The purpose of this project is to train your refactoring skills in Scala.

You will find an implemented coding kata (e.g. Conway's game of life) together with acceptance-tests.

Your task is to refactor the implementation and produce a much nicer code-base. The acceptance-tests are there to guide you and let you know if you broke anything.

Included Katas

Game of Life

So far, the only kata implemented is "Coway's game of life".

It simulates a two-dimensional world / board, where a position can be occupied by a cell. A cell can be dead or alive. Alternatively, you can think in terms of a position being empty, having a live cell, or not.

Rules

Taken from Wikipedia:

  1. Any live cell with less than two live neighbours dies, as if caused by under-population.
  2. Any live cell with two or three live neighbours lives on to the next generation.
  3. Any live cell with more than three live neighbours dies, as if by overcrowding.
  4. Any dead cell with exactly three live neighbours becomes a live cell, as if by reproduction.

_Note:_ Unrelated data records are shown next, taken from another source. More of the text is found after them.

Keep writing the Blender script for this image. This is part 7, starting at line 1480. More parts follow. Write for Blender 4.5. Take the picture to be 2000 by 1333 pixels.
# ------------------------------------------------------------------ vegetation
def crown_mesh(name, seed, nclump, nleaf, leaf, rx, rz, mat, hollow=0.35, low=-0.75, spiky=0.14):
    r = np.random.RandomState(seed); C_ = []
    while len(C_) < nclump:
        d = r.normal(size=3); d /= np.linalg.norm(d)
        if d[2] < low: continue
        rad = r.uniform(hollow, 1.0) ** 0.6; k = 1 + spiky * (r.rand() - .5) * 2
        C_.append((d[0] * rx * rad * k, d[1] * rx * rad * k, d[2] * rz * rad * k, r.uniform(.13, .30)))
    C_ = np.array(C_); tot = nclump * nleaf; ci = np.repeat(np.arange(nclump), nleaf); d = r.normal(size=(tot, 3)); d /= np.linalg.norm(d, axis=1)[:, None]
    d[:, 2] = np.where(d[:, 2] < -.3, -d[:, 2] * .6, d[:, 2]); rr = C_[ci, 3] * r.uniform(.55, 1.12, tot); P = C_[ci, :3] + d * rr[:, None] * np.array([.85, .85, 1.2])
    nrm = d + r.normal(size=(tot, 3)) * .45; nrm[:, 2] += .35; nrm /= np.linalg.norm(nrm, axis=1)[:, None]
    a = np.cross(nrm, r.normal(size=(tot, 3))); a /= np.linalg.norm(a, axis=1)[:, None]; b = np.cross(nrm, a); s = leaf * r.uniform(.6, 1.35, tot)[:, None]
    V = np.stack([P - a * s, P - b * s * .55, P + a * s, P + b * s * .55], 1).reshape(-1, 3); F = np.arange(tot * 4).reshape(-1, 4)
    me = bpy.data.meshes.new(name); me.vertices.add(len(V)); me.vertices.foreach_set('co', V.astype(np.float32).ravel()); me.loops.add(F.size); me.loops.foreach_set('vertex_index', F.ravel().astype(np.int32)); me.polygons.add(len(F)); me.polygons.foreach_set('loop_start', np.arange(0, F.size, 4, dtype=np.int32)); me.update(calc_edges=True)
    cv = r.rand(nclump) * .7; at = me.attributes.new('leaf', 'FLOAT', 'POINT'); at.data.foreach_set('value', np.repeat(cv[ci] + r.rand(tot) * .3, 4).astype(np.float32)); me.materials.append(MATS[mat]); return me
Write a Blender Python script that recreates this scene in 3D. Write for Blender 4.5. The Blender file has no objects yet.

Idiomatic and clean (Scala) code

In order to help you, here is a partial list of what to aim for...

  • Prefer constants to variables (val vs. var)
  • Prefer immutable data structures (imm. Map, List, Seq, etc.)
  • Prefer domain objects to generic data structures (e.g. case class vs. Map)
  • Prefer immutable objects (generate new states instead)
  • Don't misuse exceptions for flow-control (!!)
  • Avoid type-casting (asInstanceOf)
  • Prefer for/foreach/map/etc. over while-loops
  • Strive for good intention-revealing names
  • Avoid "magic numbers"
  • Prefer Option over null
  • Split logic into smaller pieces
  • Follow the single-responsibility principle
  • Strive for same levels of abstraction
  • Strive for cohesion
  • Remove dead code-branches
  • See some comments are a code smell
  • etc.

Disclaimer

The code found in this project was made horrendous on purpose.

It does not represent the normal coding style of the author(s).